A HISTORY OF ROOKS COUNTY SCHOOLS
(from a book written in 1893)

The following text was transcribed from chapters on the history of education in individual Kansas counties found on pages 192-193 in:

THE COLUMBIAN HISTORY OF EDUCATION IN KANSAS...
compiled by Kansas educators and published under the auspices of the Kansas State Historical Society, for the Columbian Exposition.
(Topeka, Kan. : Hamilton Printing Company : E. H. Snow, state printer, 1893)

HISTORY AND GROWTH OF SCHOOLS, BY COUNTIES

ROOKS COUNTY

by H. J. Lambert, county superintendent; Stockton Academy by F.E. Sherman, principal

ROOKS COUNTY -- Rooks county has 110 school districts and three joint districts. In the school year ending June 30, 1892, 100 schools were maintained, employing 108 teachers.

Stockton graded schools employ six teachers. Its course of study, completed, admits pupils to the State University.

Plainville graded schools are very good. Three teachers are employed.

Woodston village schools employ two teachers, and have a good reputation.

The Stockton Academy-— Stockton has the only Christian academy in northwest Kansas west of Mitchell county. It is a New England academy in the West, with courses of study and departments adapted to the wants of the people around it. It fully prepares students for Washburn College, at Topeka, whose requirements for admission are among the highest in the State. The academy is managed by trustees elected by the Congregational churches of northwestern Kansas, and is to that extent only denominational. It is thoroughly religious in its purpose and influence. Last term, members of nine Christian denominations were among the students enrolled, pursing their studies peaceably and pleasantly together.

The commercial department of the academy is the only business college in northwest Kansas. It provides the careful training in penmanship, bookkeeping, commercial law and other things commonly taught in a first class business college, including elocution, shorthand, and typewriting. A thoroughly-trained penman and accountant has charge of this department, Mr. Theo. Snowberger. Shorthand and typewriting really form a department by themselves, and are in charge of Mr. A. V. Louderback, a practical stenographer.

Mr. J. H. Turtle, a thoroughly competent operator and instructor, has charge of the photography department.

The musical department is the only musical conservatory in northwest Kansas. Miss Grace A. Brown, teacher of piano, organ, harmony, and musical history, is a graduate of the Fort Wayne Conservatory, a postgraduate of the conservatory in Albion, Michigan, and a teacher of large experience. We do not believe her equal can be found in her department in western Kansas.

Equal commendation rightly belongs to the teacher of voice culture, Rev. T. V. Davies, who received thorough preparation for this work in New Haven, Conn.

The normal department (three years) gives special advantages to teachers and those who expect to teach.

The assistants in the various departments are fully competent for their special work, and are four in number: Mr.

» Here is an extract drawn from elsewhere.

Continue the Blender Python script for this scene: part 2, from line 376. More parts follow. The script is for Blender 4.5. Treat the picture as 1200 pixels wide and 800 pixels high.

D. G. Palmer, a young man from Vermont, teaches the singing classes; Miss Mary Hill, from the State Normal School, at Emporia, teaches arithmetic and physical geography; Mr. Leroy A. Halbert, in the senior class in the classical department, teaches grammar; Miss Myrtle Ives, of the normal department, teaches geography and U. S. history.

The principal, Rev. F. E. Sherman, is a graduate of Phillips' (Andover) Academy, one of the best in the world, and of Amherst College. He teaches Latin and Greek and some of the mathematics of the classical course. In all, the academy offers nine courses of study, each, when completed satisfactorily, securing diploma.

Graduates and former students of the academy hold honorable positions in college, in the schoolroom, and at the bookkeeper's desk. Two are now in the office of the Secretary of State.

Expenses are low; the location is physically healthful, morally and socially elevating, intellectually, musically and religiously inspiring.

Students are now present from four States outside of Kansas and from eight counties of the State. The school is large enough to do good work, and is growing. Its school property cost about $15,000.

The academy was started in 1887, when people were financially hopeful. The hard times since have kept it financially embarrassed; but its friends are hoping still and courageously working. Among the 300 students who have attended, a large proportion have been teachers, who have carried the influence of the academy into many school districts. The aim is to do the best work in training the minds and molding the characters of all who attend. The teachers are earnest Christians, and try to surround the students always with a warm Christian atmosphere. Stockton is on the high prairie, half way between the Missouri river and the mountains, having a climate midway between those extremes—a desirable place for study, on account of its excellent climate, its quiet surroundings, its economical management and low expenses, and its good work—studiously adapted to the wants of this section of the State.